Good luck to everybody!
Stonewalls
Are you proud of that? You prefer to have a bunch of corrupt fools in Washington DC take care of your money for you rather than take the little extra effort required to make a sensible investment? Does it mean enough to you to put a gun to my head and take my money to do it with? I guess Social Security must be pretty good nowadays if you can afford a computer, an internet connection and a Marxist opinion.
Done correctly, each of us would make the investment decision, not the pols.
Damn the image. You got no right to my money. I care not what happens to you when you're old. That's your problem. It's your life. Do with it as you please. Don't make your life my responsibility. If I starve when I'm old- tough sh!t! Freedom's a scary thing. You can't have it both ways. You want to be free? That means nobody else is responsible for you. You want other people to share in the responsibility for your outcome- you're not free. Take your pick.
Excellent point.
The worst fears raised by critics have been realized, with Wall Street at the bottom of the longest and possibly deepest bear market in 60 years.Fasten your seatbelts -- we're not at the bottom.
That would probably have to be the compromise initially. Hopefully the restrictions could be lessened over time.
A shift to private accounts would require a transition period and probably result in big deficits.
That's probably true. It's a choice between big deficits now and gigantic unmanageable deficits later. And since "later" in this case is past the time our elected officials plan to be in office, it's easy to see what their choice is.
If the current SS System = Enron, then Dubya's "privatization" plan = Arthur Anderson.
Both major political parties perpetuate The Big Lie regarding Social Security.
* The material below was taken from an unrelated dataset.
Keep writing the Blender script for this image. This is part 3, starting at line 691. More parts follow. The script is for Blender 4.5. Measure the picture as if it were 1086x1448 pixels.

The Big Lie has existed since Social Security's inception. The debate over "privatization" is only the latest version of The Big Lie.
The Big Lie is that Social Security is some kind of retirement savings plan.
It is NOT.
Social Security is a socialist income redistribution scheme, nothing else.
Those who are working are taxed to provide a "safety net" for those who are less fortunate.
Originally, this meant retirees and surviving dependents.
Congress has, of course, complicated it far beyond this over the last 65 years.
But one fact remains: it is NOT a "savings plan", it is an income redistribution scheme.
A major facet of The Big Lie is that "we have to do something so that Social Security remains solvent in the future.
Poppycock!
In today's age of modern computerization, the computation for operating an income redistribution scheme that remains perpetually solvent is quite simple:
The only change necessary to the current system is that monthly payments to eligible recipients would be a variable amount, not fixed.
THERE IS ABSOLUTELY NO NEED FOR A MULTI-TRILLION DOLLAR "TRUST" FUND!!!
Congress should NEVER have been permitted to confiscate so much money from the American People in the name of The Big Lie. This fund is nothing but a slush fund that Congress raids to pay for other government expenditures. If private sector employers did the same thing with their companies' pension funds, they'd be placed in prison. The "privatization" plan proposed by Bush is merely an attempt by Wall Street brokerage firms and financial institutions to get in on the scam: grab a portion of a constant revenue stream (guaranteed by taxation) from which they can skim their commissions.
Daschle's "concern" over the Social Security system is a lie.
Bush's plan to Enronize the system is worse.
The American People need to wake up and put these liars and thieves in prison.